Nicht nur das Geschehen spottet jeder Regel, auch die Erzählweise wirkt regellos wie ein Shakespeare-Drama: Immer neue Figuren treten hinzu oder verschwinden wieder aus der Handlung, Sympathieträger erweisen sich als Verbrecher, Übeltäter gewinnen unsere Sympathie, Nebenfiguren werden zum Star einer Episode. Heute kennen wir solche Erzählweisen aus Fernsehserien. Die Musikwissenschaftlerin Silke Leopold bezeichnete die venezianische Oper des 17. Jahrhunderts hingegen als „Dramaturgie des Tollhauses“.
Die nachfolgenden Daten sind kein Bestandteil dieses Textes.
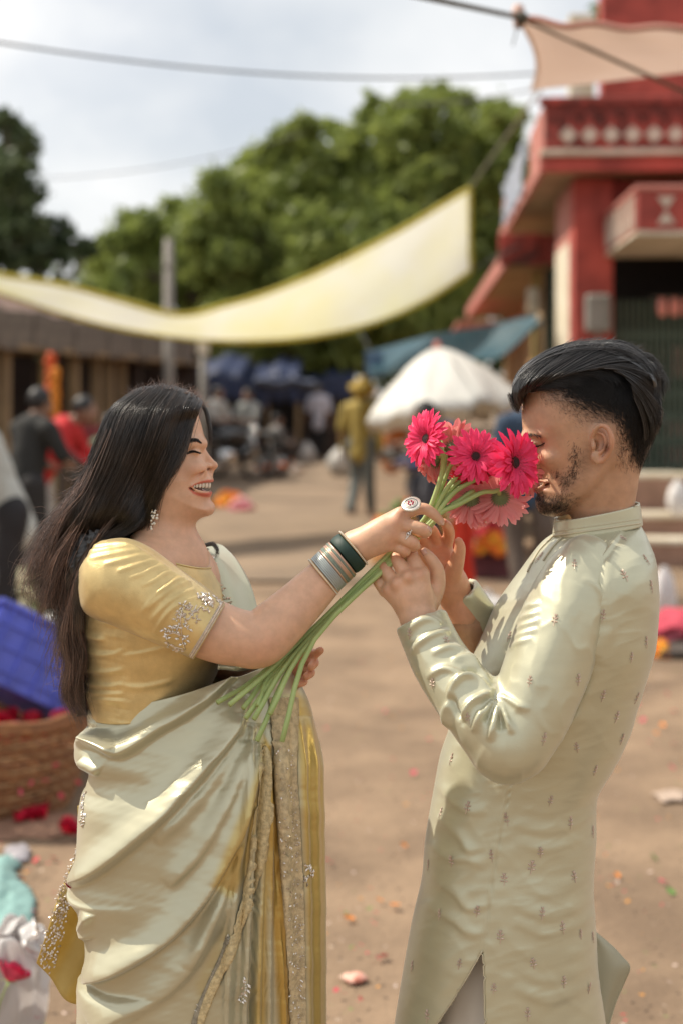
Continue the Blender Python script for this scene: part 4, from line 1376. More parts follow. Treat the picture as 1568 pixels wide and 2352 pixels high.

Und die Musik? Sie folgt jeder Emotion mit der gleichen Präzision, sie zeichnet die erotische Anziehung zwischen Nero und Poppea ebenso hingebungsvoll wie die Verlorenheit der verbannten Ottavia, die unerwiderte und gleichwohl unverbrüchliche Liebe Drusillas ebenso wie die faulen Kompromisse des Staatsphilosophen Seneca. Monteverdis Spätwerk ist ein Wunder: facettenreich, schmerzvoll präzise, unsentimental, unterhaltsam und emotional.